▸ RECORDED INFORMATION
◇ ◇ ◇

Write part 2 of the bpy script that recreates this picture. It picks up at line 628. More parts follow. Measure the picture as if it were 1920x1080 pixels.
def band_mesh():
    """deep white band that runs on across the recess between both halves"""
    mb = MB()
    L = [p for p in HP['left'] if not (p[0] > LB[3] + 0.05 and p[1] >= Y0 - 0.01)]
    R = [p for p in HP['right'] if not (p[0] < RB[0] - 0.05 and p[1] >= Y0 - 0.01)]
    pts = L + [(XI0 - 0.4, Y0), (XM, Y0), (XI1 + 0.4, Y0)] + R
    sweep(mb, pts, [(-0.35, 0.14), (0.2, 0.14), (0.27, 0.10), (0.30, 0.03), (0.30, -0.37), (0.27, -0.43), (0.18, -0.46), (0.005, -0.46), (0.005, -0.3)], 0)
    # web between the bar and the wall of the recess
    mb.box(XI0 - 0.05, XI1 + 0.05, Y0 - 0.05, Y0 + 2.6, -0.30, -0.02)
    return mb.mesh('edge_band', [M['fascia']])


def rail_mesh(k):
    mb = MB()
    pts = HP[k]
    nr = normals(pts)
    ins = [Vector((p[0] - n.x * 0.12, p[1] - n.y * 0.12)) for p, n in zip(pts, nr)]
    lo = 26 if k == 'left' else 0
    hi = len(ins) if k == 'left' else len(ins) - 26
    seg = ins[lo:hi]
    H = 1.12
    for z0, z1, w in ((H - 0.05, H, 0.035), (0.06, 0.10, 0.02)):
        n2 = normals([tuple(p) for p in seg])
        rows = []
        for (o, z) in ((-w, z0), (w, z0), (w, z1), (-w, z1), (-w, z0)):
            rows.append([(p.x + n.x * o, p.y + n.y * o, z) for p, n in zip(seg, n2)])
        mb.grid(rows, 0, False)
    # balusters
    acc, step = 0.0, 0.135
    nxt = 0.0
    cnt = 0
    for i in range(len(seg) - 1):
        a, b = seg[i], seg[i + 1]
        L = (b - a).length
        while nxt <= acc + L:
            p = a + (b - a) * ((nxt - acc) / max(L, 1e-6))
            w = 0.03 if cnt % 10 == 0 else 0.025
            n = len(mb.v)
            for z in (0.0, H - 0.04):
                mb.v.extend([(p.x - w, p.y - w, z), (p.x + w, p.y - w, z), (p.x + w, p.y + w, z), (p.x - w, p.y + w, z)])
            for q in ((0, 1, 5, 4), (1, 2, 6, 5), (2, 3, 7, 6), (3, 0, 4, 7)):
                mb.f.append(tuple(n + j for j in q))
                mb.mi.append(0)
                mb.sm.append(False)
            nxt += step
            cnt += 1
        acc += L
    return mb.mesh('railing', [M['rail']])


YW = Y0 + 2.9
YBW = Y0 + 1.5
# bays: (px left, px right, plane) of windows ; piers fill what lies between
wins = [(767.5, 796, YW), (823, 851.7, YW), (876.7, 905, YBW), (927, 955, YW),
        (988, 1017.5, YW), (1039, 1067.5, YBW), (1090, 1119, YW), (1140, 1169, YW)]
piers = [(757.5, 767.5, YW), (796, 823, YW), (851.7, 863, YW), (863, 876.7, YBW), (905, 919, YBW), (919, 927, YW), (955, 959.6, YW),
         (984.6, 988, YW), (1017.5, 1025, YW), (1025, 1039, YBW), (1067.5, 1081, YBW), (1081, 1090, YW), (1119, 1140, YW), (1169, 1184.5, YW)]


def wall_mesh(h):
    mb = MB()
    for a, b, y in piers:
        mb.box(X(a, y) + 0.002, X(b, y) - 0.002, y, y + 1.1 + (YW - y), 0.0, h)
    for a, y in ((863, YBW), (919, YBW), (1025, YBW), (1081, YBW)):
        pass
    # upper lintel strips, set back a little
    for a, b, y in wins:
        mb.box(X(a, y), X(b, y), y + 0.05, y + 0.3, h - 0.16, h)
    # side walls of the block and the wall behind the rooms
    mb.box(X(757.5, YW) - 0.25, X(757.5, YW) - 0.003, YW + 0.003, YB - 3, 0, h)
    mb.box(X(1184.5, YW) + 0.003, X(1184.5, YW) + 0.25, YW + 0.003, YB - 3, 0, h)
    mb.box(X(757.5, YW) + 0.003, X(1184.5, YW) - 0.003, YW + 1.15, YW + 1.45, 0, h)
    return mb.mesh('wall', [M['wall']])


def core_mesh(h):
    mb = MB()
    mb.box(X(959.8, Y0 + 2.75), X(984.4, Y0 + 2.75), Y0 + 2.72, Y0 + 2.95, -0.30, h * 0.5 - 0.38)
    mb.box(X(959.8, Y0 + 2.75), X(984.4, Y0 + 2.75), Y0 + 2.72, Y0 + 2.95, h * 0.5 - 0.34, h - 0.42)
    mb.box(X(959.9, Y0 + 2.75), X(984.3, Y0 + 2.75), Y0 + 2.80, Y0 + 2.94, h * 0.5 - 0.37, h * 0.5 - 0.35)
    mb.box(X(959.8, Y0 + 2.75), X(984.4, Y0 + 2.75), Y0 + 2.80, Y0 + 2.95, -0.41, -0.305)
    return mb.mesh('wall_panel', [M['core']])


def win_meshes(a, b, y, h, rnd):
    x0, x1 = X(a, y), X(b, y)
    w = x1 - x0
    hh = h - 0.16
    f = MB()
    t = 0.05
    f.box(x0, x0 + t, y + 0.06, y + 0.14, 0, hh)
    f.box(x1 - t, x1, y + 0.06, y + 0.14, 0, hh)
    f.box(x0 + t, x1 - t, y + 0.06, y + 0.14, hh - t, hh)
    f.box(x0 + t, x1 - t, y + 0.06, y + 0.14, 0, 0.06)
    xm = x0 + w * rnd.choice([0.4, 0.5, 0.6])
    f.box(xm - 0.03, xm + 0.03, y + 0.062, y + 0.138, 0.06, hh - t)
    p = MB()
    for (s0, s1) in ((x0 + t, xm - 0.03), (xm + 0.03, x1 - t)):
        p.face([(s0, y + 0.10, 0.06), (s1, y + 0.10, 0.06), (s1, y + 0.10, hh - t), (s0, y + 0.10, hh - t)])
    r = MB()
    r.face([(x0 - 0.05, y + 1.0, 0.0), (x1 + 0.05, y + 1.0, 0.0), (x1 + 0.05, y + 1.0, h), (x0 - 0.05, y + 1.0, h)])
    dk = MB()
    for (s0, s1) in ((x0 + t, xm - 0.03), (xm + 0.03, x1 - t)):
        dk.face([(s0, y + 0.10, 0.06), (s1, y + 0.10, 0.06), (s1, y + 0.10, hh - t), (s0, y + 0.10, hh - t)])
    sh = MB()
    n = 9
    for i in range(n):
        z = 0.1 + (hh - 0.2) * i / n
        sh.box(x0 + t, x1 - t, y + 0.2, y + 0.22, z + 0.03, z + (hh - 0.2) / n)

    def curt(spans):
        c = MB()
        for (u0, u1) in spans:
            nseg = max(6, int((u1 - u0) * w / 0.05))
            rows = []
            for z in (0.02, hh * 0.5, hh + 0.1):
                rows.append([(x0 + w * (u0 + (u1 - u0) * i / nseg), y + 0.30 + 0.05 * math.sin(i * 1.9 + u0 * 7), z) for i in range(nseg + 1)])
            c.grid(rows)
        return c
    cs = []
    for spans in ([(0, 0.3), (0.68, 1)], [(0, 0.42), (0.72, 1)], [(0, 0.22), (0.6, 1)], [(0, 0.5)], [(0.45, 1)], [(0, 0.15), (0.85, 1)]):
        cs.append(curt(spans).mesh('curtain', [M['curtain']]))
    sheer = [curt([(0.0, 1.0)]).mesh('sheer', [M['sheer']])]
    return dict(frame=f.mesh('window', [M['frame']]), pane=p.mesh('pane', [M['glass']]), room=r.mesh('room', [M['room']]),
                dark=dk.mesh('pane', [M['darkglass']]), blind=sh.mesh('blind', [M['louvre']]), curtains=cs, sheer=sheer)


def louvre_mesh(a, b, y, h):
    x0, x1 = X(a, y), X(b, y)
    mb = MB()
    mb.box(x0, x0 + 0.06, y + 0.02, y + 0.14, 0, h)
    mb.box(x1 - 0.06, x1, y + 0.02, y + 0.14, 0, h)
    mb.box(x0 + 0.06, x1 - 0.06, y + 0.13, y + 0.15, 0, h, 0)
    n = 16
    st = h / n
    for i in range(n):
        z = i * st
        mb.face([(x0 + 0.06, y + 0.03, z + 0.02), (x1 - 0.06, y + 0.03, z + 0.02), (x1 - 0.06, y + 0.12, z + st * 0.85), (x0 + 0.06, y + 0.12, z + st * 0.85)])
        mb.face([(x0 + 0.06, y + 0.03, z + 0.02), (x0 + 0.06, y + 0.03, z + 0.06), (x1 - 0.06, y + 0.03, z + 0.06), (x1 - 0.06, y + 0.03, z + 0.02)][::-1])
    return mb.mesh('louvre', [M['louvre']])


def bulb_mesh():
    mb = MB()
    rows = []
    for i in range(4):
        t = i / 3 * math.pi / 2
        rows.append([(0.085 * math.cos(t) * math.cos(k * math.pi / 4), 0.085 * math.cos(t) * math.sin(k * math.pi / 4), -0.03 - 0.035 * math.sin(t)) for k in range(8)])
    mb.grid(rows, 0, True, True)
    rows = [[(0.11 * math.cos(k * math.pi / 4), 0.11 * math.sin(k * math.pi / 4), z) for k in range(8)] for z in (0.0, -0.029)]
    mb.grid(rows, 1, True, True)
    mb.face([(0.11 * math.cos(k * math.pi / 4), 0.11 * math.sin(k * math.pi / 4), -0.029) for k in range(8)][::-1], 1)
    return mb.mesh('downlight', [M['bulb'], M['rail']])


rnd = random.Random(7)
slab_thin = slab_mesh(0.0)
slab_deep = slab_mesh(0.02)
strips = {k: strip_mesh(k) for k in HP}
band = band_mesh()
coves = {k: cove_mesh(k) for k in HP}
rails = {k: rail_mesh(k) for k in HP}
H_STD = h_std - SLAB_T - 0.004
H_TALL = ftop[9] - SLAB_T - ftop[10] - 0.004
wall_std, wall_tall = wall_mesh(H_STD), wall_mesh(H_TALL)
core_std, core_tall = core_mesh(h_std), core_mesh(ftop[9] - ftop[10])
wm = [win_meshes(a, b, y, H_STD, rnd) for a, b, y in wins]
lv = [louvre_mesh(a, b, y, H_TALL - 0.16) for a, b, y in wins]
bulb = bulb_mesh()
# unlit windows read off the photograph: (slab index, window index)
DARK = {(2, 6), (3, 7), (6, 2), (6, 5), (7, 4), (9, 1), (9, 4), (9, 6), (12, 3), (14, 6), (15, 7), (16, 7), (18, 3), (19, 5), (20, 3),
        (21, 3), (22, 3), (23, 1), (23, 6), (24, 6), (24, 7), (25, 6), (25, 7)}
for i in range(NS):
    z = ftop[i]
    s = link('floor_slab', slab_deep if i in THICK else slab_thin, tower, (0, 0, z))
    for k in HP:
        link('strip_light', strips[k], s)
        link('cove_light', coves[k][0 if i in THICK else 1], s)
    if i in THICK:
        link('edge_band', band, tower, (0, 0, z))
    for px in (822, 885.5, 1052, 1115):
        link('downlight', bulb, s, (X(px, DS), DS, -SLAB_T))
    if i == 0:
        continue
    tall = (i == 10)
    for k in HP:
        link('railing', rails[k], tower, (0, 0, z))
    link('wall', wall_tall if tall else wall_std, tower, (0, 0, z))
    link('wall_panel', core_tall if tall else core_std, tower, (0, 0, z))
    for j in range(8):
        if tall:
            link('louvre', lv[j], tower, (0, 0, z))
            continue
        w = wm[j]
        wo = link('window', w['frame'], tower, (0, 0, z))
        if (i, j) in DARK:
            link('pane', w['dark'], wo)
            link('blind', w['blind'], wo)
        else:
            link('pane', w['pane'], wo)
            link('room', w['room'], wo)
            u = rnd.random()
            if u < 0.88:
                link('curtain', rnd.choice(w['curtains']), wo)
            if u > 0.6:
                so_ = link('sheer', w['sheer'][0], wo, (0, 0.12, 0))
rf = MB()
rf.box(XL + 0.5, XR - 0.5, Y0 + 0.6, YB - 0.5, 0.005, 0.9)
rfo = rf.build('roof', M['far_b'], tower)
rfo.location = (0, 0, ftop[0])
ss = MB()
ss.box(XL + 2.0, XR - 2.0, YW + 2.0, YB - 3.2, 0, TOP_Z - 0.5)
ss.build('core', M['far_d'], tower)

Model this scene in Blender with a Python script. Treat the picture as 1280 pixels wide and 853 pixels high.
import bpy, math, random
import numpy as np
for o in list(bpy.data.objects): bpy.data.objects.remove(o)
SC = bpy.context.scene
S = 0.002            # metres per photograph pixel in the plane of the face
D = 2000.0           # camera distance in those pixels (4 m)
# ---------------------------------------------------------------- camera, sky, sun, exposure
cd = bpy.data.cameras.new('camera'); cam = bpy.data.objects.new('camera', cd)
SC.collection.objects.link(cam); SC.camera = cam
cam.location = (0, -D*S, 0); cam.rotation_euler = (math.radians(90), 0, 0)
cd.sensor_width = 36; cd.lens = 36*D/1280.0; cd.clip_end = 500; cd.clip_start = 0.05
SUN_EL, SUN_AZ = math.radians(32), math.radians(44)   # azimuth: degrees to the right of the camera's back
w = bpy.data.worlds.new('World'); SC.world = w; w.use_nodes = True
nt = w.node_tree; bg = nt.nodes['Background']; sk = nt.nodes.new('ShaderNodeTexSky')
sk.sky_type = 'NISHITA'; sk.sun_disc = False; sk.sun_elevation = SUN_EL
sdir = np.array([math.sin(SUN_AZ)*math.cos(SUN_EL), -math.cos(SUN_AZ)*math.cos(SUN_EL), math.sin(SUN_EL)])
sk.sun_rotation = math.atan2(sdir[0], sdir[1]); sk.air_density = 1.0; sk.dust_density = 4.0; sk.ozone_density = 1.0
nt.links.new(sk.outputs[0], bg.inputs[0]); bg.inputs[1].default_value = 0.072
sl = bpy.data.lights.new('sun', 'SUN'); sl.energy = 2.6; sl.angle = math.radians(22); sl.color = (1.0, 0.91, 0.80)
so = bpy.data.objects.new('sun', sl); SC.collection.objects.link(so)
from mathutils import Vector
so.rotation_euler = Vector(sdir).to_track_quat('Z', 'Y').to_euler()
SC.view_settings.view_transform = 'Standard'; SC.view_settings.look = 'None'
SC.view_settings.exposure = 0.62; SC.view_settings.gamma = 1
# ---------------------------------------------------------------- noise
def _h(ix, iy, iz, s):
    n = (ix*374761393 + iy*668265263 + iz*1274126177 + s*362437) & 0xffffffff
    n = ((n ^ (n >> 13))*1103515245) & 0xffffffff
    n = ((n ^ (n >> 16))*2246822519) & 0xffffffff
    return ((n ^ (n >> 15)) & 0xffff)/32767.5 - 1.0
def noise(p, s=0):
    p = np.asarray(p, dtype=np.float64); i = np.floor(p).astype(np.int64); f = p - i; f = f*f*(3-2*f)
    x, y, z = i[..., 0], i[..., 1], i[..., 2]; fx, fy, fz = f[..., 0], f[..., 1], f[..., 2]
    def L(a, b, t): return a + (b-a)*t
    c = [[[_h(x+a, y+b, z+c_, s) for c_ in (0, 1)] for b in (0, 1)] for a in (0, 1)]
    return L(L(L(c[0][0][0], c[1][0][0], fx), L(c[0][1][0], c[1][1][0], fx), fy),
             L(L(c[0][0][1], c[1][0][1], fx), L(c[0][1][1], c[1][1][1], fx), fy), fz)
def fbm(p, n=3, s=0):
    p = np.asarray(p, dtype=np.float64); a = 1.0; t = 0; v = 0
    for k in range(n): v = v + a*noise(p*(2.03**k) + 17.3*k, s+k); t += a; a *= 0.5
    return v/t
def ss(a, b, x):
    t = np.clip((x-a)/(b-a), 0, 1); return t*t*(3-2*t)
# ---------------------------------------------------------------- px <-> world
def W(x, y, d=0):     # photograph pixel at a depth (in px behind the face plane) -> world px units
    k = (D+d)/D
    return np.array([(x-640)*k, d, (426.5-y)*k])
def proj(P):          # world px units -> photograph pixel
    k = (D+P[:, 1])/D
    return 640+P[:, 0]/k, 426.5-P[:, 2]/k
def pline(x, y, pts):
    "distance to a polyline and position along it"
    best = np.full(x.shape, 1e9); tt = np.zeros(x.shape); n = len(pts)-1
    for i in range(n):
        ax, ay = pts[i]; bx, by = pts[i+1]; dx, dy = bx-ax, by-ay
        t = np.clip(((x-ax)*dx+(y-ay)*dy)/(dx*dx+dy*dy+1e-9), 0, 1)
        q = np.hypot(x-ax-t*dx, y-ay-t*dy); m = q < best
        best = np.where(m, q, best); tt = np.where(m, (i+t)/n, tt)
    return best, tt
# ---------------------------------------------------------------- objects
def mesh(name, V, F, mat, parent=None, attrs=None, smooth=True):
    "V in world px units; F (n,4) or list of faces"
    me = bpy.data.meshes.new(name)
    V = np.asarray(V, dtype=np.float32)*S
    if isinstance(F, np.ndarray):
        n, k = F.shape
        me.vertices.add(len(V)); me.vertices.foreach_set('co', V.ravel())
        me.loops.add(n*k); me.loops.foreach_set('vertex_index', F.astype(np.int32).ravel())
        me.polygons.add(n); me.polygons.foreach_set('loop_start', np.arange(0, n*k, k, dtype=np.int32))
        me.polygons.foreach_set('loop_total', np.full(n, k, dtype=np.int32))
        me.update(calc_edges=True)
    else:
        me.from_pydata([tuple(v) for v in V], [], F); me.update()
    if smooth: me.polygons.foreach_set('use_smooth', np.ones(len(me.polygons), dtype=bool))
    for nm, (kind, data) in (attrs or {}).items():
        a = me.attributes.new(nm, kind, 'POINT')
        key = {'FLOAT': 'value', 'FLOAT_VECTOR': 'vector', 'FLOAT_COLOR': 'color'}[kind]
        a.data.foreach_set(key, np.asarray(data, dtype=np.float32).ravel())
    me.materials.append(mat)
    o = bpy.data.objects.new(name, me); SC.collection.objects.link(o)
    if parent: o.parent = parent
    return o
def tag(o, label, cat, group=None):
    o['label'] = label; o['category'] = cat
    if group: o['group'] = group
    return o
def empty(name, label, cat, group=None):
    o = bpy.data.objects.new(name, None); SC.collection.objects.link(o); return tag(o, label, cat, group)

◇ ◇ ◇

▸ EXERCISE GOAL
Of the lines in the material, how many include "pixels"? Respond with the number alone.

▸ FULL ANSWER
3